Le rapport montre notamment que les populations les plus fragiles et les pays les plus pauvres sont plus durement touchées par la pénurie d’enseignant·es. C’est particulièrement le cas sur le continent africain et en Asie-Pacifique. Les pays développés ne sont cependant pas épargnés. La pénurie est par exemple vive en Amérique du Nord. Les déficits sont particulièrement marqués dans l’éducation spécialisée, dans les disciplines scientifiques, des technologies et des mathématiques.
La France ne fait pas non plus exception. Les dernières rentrées scolaires ont mis en lumière la pénurie d’enseignant·es, une pénurie organisée par les décisions du Ministère de l’Éducation Nationale.
Une profession essorée

Les raisons de la pénurie sont clairement identifiées. La première d’entre elle est salariale. Dans de très nombreux pays, à niveau de qualification équivalent, les enseignant·es gagnent moins que d’autres professions. A cela, il faut ajouter la dégradation des conditions de travail : la faible progression de carrière, les classes surchargées, l’accumulation de tâches administratives.

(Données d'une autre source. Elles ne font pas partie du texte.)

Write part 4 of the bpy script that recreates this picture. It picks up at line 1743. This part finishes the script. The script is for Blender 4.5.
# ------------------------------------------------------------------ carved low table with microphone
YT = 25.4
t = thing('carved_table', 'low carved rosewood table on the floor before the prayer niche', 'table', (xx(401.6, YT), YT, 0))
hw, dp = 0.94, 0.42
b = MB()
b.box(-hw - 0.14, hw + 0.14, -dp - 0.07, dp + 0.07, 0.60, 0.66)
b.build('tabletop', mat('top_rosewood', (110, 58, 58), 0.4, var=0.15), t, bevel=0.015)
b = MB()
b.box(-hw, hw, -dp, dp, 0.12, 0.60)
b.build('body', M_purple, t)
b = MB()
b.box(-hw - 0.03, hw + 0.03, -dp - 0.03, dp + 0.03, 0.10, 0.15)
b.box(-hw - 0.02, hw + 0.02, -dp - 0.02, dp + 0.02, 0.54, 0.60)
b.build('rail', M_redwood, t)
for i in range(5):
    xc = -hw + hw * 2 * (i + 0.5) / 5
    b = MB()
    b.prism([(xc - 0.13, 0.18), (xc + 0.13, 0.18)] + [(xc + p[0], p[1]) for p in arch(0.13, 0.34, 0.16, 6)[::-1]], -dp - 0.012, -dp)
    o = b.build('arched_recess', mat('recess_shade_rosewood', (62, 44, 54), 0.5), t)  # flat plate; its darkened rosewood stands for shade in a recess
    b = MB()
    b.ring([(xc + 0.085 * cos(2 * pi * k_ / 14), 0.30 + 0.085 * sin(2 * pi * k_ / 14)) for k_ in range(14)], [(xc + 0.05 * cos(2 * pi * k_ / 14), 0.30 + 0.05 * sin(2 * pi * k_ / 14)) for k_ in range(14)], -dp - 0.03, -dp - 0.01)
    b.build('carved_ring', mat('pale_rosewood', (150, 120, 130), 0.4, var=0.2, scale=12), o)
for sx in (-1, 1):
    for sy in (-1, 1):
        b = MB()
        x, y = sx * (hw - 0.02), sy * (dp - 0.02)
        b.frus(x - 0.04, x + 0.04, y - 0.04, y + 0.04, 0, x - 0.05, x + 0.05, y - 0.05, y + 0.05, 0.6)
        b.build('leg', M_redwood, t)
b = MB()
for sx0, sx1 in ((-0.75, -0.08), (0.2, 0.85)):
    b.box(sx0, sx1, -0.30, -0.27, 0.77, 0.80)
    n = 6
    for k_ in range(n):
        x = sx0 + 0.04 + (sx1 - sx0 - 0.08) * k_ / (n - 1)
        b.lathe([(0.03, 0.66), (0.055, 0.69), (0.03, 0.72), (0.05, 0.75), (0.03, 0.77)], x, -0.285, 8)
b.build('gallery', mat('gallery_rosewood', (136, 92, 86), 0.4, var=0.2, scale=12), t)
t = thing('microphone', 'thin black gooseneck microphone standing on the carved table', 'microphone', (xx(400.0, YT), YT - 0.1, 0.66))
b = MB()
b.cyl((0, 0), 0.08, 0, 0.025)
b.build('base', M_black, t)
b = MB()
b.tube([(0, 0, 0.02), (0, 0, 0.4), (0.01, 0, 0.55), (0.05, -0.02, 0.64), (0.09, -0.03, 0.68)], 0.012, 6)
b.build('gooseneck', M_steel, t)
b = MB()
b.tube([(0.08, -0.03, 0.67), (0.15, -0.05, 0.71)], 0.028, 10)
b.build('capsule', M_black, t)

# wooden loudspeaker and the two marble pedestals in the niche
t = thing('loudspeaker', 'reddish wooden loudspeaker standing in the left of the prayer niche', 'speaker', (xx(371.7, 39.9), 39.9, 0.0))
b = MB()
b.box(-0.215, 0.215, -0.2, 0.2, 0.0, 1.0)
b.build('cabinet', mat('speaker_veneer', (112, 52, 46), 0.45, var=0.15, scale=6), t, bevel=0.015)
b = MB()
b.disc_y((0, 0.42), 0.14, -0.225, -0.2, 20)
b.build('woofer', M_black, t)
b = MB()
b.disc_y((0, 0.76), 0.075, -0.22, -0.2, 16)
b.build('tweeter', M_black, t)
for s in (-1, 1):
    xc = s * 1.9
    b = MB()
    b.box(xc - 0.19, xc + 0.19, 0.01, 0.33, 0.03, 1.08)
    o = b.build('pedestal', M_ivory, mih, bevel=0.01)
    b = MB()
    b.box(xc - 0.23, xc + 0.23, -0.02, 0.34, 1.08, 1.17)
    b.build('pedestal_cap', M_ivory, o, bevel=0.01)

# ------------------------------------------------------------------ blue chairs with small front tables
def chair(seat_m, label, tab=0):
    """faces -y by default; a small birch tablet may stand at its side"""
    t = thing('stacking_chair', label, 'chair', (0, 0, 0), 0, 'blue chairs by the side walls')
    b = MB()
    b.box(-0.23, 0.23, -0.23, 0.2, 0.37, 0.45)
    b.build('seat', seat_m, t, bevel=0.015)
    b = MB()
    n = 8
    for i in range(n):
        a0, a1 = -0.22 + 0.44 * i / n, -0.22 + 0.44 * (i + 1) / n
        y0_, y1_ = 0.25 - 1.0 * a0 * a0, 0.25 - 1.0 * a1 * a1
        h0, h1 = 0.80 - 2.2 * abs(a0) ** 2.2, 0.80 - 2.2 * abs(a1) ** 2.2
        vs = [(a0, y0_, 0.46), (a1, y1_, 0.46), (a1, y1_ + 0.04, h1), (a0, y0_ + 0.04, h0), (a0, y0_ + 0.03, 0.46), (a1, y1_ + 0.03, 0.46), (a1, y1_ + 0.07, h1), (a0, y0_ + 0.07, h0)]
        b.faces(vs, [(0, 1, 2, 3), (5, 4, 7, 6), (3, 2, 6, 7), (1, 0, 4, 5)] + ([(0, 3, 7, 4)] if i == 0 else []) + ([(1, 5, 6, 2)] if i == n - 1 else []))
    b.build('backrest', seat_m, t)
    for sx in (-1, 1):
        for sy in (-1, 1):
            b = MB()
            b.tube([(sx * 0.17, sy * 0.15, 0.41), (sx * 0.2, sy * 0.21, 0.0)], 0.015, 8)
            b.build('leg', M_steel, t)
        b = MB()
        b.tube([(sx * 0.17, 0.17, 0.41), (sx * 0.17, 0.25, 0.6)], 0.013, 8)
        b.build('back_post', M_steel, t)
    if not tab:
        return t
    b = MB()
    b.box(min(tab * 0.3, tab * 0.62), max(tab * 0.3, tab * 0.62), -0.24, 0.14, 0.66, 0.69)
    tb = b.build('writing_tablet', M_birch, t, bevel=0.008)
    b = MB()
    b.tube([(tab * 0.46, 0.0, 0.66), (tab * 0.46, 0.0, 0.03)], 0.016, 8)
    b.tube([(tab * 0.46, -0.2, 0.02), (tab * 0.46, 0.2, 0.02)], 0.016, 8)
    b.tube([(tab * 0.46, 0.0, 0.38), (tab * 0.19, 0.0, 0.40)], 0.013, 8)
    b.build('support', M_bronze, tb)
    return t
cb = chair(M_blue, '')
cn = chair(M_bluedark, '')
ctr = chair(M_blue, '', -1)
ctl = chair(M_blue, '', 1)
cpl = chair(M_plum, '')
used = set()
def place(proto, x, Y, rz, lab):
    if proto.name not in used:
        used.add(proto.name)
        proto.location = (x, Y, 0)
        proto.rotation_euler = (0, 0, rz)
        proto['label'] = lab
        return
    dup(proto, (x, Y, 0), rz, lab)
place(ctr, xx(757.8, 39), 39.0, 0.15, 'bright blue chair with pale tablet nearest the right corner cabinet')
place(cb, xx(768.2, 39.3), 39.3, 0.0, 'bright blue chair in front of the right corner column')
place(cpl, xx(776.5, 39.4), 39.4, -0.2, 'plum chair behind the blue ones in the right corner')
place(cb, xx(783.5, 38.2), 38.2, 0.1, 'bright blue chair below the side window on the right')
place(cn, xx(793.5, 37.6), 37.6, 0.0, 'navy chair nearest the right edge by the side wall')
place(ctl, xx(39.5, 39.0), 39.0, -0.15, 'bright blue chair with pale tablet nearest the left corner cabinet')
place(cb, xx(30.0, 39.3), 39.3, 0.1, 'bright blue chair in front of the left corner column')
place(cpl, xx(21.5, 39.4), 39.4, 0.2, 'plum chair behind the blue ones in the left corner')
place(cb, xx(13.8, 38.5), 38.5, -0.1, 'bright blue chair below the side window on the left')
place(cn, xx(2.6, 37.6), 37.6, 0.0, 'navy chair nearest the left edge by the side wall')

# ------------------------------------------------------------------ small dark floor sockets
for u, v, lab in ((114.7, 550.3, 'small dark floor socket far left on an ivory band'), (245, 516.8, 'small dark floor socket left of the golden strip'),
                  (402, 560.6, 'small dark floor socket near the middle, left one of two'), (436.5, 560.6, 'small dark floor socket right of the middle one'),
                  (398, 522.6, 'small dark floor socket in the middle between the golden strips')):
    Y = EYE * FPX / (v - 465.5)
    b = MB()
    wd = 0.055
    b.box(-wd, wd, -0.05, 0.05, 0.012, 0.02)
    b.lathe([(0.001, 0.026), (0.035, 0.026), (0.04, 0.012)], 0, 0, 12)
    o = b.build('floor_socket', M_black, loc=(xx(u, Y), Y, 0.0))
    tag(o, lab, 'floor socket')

Le rapport met également en avant la dégradation de la santé mentale des enseignant·es. L’exigence émotionnelle de nos professions est trop souvent sous-estimée par la population et les décideurs politiques : le stress, l’énergie requise par des classes surchargées, l’épuisement professionnel et le manque de soutien des hiérarchies provoquent des environnements de travail peu favorables et attractifs.
Enfin, malgré le rôle vital des enseignant·es pour l’avenir des sociétés, les syndicats pointent que l’expertise professionnelle des enseignant·es est régulièrement niée. Ces derniers mettent en lumière l’exclusion fréquente des collègues et de leurs représentant·es des processus décisionnels. Dans les cas les plus extrêmes, ce sont des droits fondamentaux comme la liberté d’expression et la capacité de s’organiser sont attaqués.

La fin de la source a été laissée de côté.